■ **Aim**
Retype the run of lines that opens with the line containing "Write the bpy" and closes with the line containing "cam_d.clip_end = 5000", exactly and inclusively, but skip the pictures.

■ **Given records**
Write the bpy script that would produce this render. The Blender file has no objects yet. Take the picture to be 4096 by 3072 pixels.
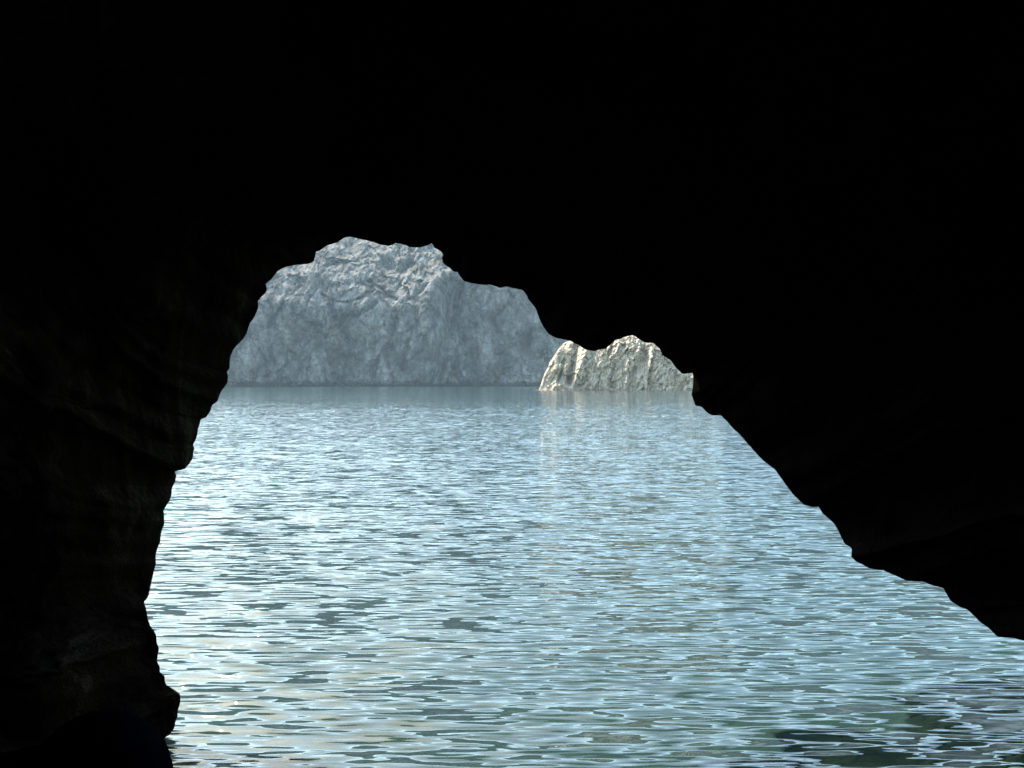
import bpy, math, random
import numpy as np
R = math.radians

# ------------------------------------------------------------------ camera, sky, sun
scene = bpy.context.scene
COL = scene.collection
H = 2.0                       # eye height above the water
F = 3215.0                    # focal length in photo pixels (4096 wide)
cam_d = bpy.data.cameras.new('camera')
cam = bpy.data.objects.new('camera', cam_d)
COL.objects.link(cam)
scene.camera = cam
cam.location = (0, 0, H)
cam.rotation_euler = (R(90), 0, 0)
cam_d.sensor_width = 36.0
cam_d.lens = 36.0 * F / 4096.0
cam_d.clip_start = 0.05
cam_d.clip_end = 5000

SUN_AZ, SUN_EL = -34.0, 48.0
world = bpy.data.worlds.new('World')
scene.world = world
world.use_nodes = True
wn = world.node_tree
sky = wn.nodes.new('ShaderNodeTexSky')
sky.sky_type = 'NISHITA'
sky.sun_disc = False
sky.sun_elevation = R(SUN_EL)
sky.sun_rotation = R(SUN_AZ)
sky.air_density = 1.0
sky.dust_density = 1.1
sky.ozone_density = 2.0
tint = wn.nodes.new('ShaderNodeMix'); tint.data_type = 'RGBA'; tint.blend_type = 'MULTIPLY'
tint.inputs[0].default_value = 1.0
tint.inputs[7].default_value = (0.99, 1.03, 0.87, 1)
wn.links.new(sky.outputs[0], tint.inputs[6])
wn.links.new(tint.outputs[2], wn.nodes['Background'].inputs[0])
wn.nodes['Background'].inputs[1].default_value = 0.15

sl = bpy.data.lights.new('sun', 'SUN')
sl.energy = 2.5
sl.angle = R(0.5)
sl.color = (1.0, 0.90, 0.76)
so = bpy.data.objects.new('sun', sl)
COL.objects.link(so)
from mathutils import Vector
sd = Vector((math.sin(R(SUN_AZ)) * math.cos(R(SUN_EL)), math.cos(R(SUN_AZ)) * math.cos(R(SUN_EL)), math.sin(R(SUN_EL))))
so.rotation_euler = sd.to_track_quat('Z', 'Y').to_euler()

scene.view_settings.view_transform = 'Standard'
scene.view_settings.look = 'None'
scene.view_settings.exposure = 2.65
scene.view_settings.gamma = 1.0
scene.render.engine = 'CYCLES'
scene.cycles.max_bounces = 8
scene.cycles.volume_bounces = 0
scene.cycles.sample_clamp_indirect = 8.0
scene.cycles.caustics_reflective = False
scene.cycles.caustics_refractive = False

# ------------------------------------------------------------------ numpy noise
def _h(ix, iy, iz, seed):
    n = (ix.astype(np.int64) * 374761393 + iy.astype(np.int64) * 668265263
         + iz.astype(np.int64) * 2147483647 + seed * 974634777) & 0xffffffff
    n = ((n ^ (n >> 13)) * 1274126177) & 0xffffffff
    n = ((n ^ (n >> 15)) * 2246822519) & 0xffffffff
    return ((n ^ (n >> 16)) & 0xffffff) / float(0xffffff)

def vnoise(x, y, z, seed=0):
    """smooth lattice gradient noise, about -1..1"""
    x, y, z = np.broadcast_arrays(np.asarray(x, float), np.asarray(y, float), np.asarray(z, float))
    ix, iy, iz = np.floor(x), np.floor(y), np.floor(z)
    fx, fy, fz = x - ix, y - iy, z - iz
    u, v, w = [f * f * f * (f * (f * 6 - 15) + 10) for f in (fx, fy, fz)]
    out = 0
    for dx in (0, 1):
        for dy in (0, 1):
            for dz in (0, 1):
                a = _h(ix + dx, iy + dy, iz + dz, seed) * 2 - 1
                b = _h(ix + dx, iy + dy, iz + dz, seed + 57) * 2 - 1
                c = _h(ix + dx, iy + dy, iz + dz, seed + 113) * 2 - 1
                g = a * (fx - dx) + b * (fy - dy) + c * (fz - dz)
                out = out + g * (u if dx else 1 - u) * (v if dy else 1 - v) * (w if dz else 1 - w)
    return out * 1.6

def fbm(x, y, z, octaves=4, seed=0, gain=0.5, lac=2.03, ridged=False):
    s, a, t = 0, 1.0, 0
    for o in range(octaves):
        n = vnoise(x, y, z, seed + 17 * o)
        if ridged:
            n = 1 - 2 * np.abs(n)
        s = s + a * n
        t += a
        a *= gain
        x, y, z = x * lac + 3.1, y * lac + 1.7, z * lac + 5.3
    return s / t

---

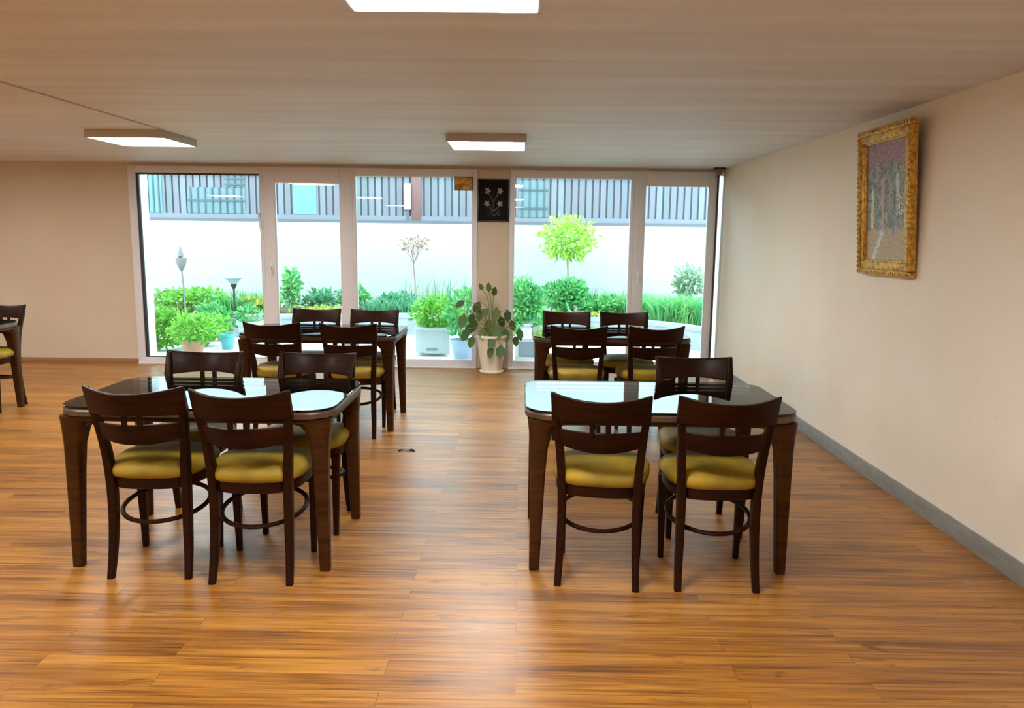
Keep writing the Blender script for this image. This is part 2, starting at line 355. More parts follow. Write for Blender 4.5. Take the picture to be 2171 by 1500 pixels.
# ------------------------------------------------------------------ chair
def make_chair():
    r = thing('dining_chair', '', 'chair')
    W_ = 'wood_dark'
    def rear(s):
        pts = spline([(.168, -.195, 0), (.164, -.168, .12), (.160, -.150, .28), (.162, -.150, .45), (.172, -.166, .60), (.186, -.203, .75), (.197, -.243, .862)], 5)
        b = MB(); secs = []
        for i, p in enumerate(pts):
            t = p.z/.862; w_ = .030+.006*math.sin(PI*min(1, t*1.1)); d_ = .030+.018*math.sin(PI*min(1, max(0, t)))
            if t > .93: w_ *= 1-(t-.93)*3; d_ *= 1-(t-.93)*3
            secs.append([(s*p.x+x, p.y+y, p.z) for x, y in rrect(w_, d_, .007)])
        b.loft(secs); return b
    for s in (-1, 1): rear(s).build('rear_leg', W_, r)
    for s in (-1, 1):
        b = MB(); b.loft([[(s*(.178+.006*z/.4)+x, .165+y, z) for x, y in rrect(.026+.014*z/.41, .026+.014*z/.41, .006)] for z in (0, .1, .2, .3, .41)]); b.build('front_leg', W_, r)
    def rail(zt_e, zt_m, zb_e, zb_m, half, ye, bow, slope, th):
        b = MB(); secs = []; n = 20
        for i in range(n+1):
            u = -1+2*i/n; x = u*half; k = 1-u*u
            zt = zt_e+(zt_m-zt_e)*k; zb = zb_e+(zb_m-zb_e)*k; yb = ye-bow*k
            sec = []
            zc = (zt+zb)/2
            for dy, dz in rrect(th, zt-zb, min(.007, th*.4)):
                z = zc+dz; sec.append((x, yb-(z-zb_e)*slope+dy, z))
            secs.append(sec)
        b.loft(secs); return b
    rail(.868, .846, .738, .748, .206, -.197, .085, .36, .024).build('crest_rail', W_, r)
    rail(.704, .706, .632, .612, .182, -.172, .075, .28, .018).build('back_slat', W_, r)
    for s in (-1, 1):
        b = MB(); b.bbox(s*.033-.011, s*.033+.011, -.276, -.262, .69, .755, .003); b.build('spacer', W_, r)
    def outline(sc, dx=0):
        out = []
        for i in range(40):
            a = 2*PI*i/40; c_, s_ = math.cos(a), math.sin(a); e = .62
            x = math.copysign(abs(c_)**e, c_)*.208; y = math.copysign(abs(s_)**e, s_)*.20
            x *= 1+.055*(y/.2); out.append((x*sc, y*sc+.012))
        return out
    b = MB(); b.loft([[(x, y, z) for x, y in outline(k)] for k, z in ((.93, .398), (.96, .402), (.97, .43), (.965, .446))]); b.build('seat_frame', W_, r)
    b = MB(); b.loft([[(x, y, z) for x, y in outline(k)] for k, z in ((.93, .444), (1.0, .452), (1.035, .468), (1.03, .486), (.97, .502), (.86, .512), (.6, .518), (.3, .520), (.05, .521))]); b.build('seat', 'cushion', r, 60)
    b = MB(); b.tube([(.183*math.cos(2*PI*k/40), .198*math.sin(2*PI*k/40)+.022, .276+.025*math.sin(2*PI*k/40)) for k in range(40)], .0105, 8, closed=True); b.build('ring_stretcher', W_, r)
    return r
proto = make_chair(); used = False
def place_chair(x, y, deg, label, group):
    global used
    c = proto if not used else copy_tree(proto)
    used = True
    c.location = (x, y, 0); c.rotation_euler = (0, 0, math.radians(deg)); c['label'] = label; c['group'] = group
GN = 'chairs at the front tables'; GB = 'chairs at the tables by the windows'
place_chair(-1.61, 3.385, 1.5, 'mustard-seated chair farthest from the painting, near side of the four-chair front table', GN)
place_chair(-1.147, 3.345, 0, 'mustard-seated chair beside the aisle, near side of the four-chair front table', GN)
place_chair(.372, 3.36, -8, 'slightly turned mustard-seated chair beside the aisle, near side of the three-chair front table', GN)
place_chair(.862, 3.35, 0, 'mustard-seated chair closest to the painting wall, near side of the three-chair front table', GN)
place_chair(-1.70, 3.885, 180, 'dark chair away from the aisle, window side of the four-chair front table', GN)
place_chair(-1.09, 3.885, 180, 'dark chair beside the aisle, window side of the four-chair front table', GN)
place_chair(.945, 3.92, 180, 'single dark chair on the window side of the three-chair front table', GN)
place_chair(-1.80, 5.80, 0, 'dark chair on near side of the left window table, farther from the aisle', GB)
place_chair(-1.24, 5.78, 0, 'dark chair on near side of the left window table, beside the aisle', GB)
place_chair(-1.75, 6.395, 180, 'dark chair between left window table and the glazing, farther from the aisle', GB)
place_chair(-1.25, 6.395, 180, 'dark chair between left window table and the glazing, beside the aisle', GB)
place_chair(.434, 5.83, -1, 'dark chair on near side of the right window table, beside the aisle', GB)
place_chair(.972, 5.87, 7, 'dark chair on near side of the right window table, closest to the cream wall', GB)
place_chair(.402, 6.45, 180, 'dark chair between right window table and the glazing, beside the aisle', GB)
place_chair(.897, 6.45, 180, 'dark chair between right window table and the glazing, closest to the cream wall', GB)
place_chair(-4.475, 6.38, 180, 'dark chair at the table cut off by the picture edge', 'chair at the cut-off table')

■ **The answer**
Write the bpy script that would produce this render. The Blender file has no objects yet. Take the picture to be 4096 by 3072 pixels.
import bpy, math, random
import numpy as np
R = math.radians

# ------------------------------------------------------------------ camera, sky, sun
scene = bpy.context.scene
COL = scene.collection
H = 2.0                       # eye height above the water
F = 3215.0                    # focal length in photo pixels (4096 wide)
cam_d = bpy.data.cameras.new('camera')
cam = bpy.data.objects.new('camera', cam_d)
COL.objects.link(cam)
scene.camera = cam
cam.location = (0, 0, H)
cam.rotation_euler = (R(90), 0, 0)
cam_d.sensor_width = 36.0
cam_d.lens = 36.0 * F / 4096.0
cam_d.clip_start = 0.05
cam_d.clip_end = 5000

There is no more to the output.